Job:
Which lines run from the first one up to and including the one with "0.006); obj('lever', bm, CHROME, t)"? Print exactly those.

***

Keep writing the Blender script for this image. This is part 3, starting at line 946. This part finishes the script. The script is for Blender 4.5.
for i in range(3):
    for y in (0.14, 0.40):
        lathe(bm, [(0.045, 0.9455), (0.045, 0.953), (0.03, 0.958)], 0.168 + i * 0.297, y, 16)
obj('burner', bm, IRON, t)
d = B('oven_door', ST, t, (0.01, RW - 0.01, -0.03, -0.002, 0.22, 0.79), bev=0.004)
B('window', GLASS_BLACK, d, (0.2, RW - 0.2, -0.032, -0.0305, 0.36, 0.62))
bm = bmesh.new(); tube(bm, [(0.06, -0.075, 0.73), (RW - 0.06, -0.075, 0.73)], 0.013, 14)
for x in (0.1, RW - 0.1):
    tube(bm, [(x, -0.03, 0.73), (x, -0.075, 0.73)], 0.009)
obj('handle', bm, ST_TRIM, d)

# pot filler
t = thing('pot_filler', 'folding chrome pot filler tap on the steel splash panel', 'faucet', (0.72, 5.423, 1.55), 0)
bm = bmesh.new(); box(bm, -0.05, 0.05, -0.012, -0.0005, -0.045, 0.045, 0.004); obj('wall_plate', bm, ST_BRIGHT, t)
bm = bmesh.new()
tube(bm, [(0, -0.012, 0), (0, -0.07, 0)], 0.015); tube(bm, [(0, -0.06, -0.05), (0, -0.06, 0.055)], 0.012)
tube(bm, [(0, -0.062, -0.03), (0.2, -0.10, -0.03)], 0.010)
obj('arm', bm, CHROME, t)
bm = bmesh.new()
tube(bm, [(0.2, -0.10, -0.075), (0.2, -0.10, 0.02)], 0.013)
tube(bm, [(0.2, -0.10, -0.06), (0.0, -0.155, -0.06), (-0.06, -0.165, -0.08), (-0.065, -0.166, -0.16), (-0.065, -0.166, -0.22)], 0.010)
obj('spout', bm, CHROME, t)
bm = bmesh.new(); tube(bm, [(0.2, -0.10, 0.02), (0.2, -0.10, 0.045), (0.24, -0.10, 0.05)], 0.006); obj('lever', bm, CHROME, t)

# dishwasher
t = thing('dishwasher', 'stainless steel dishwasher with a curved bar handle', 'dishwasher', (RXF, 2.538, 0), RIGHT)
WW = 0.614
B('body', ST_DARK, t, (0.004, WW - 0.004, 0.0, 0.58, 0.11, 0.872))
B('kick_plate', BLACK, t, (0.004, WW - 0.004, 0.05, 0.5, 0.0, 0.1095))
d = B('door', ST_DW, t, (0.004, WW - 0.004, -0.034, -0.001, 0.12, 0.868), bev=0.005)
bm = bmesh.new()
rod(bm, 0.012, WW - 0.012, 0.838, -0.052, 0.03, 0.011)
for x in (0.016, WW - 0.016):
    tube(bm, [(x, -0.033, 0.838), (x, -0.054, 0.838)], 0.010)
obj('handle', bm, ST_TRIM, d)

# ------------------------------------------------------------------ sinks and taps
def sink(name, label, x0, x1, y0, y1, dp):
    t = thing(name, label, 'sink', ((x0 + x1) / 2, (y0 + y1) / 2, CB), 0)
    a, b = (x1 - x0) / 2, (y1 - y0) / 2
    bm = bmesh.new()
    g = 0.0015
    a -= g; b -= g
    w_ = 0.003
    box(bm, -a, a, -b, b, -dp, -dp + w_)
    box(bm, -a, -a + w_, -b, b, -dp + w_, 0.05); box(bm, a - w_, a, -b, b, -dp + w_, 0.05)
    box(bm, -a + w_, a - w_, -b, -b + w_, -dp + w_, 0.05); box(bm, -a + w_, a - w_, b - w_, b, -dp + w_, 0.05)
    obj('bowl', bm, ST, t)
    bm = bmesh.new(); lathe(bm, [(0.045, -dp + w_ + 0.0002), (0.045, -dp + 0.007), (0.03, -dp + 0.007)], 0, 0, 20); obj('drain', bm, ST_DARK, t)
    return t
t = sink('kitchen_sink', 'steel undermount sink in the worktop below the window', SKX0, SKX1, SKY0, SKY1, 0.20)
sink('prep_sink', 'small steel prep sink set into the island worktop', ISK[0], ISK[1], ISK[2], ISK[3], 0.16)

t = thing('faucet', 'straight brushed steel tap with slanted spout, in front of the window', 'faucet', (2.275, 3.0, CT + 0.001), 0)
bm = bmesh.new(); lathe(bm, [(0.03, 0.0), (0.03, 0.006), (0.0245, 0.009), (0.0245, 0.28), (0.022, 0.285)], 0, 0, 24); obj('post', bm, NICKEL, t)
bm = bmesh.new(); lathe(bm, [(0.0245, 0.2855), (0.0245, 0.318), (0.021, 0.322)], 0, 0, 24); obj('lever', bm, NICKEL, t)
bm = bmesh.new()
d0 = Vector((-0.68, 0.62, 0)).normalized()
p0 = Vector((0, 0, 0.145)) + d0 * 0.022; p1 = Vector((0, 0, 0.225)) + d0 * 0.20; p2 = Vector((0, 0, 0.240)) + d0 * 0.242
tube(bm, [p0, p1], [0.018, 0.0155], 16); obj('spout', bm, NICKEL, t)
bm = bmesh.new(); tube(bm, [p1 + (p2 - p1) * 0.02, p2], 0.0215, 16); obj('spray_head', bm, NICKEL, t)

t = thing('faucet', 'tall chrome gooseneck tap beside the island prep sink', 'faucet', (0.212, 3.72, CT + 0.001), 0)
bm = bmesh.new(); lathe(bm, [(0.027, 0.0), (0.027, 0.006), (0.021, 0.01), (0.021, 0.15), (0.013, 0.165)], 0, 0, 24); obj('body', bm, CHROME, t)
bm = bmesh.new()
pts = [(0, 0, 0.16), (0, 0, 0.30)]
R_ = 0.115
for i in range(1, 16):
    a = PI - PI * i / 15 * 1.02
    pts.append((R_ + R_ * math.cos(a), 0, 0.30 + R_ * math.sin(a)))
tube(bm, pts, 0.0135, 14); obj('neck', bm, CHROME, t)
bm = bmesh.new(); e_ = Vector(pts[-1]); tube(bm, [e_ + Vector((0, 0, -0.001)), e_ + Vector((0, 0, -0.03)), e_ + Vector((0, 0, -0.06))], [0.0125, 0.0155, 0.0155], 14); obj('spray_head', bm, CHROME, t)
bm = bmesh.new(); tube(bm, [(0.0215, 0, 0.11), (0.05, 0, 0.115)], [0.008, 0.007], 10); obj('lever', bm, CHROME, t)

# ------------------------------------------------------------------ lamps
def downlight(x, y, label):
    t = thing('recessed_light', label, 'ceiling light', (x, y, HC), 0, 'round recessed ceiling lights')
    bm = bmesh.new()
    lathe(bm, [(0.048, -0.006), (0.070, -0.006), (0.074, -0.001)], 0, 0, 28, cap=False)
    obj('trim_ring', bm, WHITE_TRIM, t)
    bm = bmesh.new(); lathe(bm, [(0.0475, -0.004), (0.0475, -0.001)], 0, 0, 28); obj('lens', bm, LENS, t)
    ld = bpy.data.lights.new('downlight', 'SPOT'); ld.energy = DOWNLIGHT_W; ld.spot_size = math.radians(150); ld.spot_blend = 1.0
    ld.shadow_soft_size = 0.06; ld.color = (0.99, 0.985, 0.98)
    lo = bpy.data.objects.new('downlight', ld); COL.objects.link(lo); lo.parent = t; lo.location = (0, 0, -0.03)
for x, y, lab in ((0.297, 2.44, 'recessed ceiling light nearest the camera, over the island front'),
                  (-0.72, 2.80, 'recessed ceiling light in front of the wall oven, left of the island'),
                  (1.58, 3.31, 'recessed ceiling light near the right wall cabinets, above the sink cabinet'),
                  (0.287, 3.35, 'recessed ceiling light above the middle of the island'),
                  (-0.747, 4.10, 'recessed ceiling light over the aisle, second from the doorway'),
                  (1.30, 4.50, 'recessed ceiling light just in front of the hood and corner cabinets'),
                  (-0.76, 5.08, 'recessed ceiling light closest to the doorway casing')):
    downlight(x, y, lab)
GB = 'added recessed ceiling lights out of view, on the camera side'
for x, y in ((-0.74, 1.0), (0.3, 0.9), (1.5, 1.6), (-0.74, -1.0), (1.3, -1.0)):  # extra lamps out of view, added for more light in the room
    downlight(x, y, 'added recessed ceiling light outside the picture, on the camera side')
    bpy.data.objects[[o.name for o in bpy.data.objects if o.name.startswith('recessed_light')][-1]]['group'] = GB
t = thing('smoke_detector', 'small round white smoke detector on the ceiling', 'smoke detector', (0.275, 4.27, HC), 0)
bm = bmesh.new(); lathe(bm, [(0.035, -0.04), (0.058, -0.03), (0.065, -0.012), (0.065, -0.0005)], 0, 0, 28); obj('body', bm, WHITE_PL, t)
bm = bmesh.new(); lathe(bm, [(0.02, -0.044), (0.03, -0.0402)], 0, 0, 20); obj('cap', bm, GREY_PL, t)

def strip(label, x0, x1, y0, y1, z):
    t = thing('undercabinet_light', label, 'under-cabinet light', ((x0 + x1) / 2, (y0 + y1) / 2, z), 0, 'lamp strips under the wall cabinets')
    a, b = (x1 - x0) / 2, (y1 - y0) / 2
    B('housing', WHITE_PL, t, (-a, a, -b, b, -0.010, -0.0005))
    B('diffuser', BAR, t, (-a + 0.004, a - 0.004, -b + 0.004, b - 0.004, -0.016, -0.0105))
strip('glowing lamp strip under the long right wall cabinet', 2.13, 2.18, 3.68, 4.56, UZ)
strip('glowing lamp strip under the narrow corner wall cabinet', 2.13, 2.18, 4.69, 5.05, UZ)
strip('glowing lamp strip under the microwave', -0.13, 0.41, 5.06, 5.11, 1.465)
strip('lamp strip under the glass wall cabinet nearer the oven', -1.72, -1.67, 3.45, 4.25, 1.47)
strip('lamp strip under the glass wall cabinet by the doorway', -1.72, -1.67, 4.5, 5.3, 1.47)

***

Exercise result:
Keep writing the Blender script for this image. This is part 3, starting at line 946. This part finishes the script. The script is for Blender 4.5.
for i in range(3):
    for y in (0.14, 0.40):
        lathe(bm, [(0.045, 0.9455), (0.045, 0.953), (0.03, 0.958)], 0.168 + i * 0.297, y, 16)
obj('burner', bm, IRON, t)
d = B('oven_door', ST, t, (0.01, RW - 0.01, -0.03, -0.002, 0.22, 0.79), bev=0.004)
B('window', GLASS_BLACK, d, (0.2, RW - 0.2, -0.032, -0.0305, 0.36, 0.62))
bm = bmesh.new(); tube(bm, [(0.06, -0.075, 0.73), (RW - 0.06, -0.075, 0.73)], 0.013, 14)
for x in (0.1, RW - 0.1):
    tube(bm, [(x, -0.03, 0.73), (x, -0.075, 0.73)], 0.009)
obj('handle', bm, ST_TRIM, d)

# pot filler
t = thing('pot_filler', 'folding chrome pot filler tap on the steel splash panel', 'faucet', (0.72, 5.423, 1.55), 0)
bm = bmesh.new(); box(bm, -0.05, 0.05, -0.012, -0.0005, -0.045, 0.045, 0.004); obj('wall_plate', bm, ST_BRIGHT, t)
bm = bmesh.new()
tube(bm, [(0, -0.012, 0), (0, -0.07, 0)], 0.015); tube(bm, [(0, -0.06, -0.05), (0, -0.06, 0.055)], 0.012)
tube(bm, [(0, -0.062, -0.03), (0.2, -0.10, -0.03)], 0.010)
obj('arm', bm, CHROME, t)
bm = bmesh.new()
tube(bm, [(0.2, -0.10, -0.075), (0.2, -0.10, 0.02)], 0.013)
tube(bm, [(0.2, -0.10, -0.06), (0.0, -0.155, -0.06), (-0.06, -0.165, -0.08), (-0.065, -0.166, -0.16), (-0.065, -0.166, -0.22)], 0.010)
obj('spout', bm, CHROME, t)
bm = bmesh.new(); tube(bm, [(0.2, -0.10, 0.02), (0.2, -0.10, 0.045), (0.24, -0.10, 0.05)], 0.006); obj('lever', bm, CHROME, t)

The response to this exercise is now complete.